Identify all lines in the listing that include the word "scene", and copy them out.

Source material:
..............................
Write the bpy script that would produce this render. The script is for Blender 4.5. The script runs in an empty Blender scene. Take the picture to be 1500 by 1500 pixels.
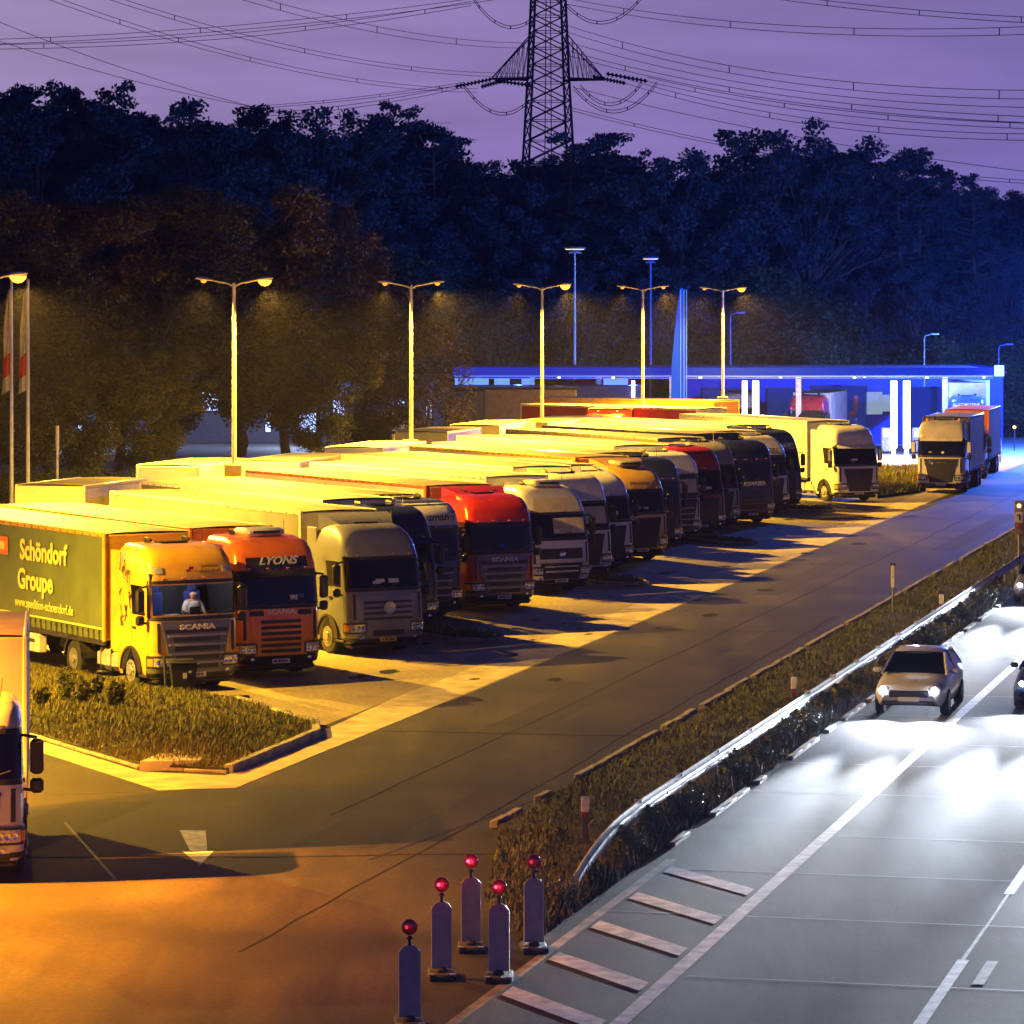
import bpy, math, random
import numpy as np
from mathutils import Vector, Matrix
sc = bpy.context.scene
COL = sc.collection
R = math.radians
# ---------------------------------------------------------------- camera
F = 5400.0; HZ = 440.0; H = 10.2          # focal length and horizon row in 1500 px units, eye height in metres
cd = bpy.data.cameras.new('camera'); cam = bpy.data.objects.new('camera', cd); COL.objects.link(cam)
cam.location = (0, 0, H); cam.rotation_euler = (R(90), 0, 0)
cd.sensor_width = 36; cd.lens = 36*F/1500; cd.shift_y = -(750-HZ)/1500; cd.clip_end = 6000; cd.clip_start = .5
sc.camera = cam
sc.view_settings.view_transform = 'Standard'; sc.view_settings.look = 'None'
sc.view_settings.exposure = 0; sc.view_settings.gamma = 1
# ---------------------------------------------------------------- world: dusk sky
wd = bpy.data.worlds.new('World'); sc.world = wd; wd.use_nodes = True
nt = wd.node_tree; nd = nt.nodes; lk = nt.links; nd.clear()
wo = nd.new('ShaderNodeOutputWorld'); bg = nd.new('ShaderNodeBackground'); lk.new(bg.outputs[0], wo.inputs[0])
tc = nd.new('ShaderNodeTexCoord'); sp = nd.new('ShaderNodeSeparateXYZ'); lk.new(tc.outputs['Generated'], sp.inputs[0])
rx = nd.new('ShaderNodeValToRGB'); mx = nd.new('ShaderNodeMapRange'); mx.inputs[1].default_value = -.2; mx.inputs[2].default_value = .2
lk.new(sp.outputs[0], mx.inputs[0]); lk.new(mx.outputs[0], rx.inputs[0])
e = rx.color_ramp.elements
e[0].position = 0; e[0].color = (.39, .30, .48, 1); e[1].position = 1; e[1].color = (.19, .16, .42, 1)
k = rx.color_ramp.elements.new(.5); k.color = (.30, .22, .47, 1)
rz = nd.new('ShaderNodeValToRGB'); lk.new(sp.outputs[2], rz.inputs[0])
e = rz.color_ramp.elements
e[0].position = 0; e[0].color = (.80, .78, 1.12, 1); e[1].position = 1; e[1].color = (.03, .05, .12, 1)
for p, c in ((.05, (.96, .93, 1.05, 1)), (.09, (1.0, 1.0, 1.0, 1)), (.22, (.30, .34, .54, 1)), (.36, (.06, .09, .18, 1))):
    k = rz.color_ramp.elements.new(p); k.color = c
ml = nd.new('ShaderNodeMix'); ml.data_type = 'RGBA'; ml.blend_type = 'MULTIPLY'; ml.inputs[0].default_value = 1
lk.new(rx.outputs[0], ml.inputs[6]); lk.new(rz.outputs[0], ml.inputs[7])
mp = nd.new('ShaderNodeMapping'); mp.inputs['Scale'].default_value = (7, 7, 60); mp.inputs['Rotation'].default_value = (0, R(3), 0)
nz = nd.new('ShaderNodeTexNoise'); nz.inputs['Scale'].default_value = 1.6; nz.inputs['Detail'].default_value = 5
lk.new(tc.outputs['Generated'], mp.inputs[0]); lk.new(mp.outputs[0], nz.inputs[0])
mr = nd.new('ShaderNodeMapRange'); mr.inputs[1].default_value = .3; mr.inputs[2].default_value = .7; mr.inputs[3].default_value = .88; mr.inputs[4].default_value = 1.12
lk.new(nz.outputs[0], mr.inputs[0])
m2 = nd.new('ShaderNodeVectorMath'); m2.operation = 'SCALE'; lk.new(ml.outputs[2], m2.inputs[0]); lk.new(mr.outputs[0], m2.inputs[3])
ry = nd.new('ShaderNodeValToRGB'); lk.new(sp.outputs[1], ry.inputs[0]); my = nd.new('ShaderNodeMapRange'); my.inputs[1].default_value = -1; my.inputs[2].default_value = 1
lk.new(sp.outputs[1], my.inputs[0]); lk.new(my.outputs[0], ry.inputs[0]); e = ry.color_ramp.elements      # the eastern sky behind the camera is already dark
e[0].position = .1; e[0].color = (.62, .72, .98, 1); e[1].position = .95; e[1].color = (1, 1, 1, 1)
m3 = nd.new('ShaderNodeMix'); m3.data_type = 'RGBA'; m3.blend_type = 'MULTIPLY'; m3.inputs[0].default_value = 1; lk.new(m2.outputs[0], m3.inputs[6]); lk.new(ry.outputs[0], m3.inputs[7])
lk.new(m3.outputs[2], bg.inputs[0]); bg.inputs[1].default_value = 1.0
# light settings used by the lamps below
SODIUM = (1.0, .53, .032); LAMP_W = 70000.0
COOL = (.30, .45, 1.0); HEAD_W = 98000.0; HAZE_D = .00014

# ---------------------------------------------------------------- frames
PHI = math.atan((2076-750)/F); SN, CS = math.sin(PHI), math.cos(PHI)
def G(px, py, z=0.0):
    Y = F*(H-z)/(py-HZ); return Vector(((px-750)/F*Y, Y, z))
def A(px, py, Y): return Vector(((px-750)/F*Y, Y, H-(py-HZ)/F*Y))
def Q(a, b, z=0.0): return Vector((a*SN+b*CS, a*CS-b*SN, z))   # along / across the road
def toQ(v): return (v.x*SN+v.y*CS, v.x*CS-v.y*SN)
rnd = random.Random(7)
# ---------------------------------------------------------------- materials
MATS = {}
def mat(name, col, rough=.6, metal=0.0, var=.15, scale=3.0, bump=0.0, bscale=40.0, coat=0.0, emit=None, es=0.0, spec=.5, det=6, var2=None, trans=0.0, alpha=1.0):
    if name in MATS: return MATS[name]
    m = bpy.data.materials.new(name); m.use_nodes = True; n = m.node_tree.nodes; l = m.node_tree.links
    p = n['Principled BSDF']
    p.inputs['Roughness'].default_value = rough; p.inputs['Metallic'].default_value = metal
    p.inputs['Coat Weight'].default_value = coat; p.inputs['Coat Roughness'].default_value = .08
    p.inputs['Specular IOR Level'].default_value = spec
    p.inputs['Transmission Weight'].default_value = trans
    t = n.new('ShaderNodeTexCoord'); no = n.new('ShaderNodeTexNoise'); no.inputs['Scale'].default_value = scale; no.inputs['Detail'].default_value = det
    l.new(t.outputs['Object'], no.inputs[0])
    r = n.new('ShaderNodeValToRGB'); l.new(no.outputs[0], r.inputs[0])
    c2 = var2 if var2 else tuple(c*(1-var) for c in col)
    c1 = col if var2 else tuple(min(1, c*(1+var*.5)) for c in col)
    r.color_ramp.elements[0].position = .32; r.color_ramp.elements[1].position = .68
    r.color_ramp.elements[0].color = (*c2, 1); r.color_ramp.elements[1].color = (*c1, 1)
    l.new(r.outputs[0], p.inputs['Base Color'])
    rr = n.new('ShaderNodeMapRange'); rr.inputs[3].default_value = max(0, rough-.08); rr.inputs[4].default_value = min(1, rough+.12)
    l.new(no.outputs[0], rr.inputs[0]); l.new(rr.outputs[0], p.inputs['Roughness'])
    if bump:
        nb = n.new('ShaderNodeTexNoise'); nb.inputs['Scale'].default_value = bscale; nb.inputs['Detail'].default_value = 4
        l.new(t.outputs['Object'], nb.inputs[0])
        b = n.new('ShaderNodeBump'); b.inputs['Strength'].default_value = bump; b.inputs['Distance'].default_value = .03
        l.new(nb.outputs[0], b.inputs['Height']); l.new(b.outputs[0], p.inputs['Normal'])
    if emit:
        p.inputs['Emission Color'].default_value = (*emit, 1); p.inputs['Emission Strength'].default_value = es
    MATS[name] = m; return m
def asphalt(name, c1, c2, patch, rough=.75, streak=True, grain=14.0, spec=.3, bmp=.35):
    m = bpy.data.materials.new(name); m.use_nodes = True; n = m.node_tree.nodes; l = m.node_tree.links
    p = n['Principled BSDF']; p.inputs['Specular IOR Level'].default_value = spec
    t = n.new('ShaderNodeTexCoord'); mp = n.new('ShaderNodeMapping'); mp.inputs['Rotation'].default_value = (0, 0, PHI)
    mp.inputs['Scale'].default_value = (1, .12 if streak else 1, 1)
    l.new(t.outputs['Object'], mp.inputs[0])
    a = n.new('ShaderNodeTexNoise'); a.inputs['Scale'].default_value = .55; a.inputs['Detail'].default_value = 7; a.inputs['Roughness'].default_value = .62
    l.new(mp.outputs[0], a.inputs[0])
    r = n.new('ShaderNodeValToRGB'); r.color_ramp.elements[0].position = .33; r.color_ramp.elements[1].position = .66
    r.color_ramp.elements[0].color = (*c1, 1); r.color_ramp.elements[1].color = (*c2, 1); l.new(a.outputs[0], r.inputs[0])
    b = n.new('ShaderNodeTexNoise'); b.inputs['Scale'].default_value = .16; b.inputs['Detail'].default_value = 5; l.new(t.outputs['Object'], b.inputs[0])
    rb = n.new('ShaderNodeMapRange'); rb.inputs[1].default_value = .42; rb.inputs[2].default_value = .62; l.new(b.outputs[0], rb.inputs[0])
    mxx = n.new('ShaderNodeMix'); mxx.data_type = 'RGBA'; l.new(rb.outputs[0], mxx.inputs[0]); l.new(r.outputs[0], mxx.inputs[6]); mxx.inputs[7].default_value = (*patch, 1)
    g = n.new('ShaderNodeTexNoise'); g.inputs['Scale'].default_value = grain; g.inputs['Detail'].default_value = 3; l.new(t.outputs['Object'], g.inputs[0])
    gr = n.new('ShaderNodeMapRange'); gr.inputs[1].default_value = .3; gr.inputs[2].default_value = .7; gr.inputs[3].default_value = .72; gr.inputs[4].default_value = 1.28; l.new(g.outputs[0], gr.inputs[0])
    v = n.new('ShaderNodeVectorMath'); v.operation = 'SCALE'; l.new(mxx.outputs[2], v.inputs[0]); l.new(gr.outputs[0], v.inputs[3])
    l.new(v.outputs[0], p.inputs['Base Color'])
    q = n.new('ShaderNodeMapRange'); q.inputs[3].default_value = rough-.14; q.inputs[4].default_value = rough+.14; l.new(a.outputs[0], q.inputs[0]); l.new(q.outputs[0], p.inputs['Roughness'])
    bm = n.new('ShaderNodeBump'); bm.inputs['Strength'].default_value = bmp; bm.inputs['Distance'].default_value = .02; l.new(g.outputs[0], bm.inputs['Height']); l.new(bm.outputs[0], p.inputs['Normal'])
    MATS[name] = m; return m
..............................
Solved exercise:
Write the bpy script that would produce this render. The script is for Blender 4.5. The script runs in an empty Blender scene. Take the picture to be 1500 by 1500 pixels.
sc = bpy.context.scene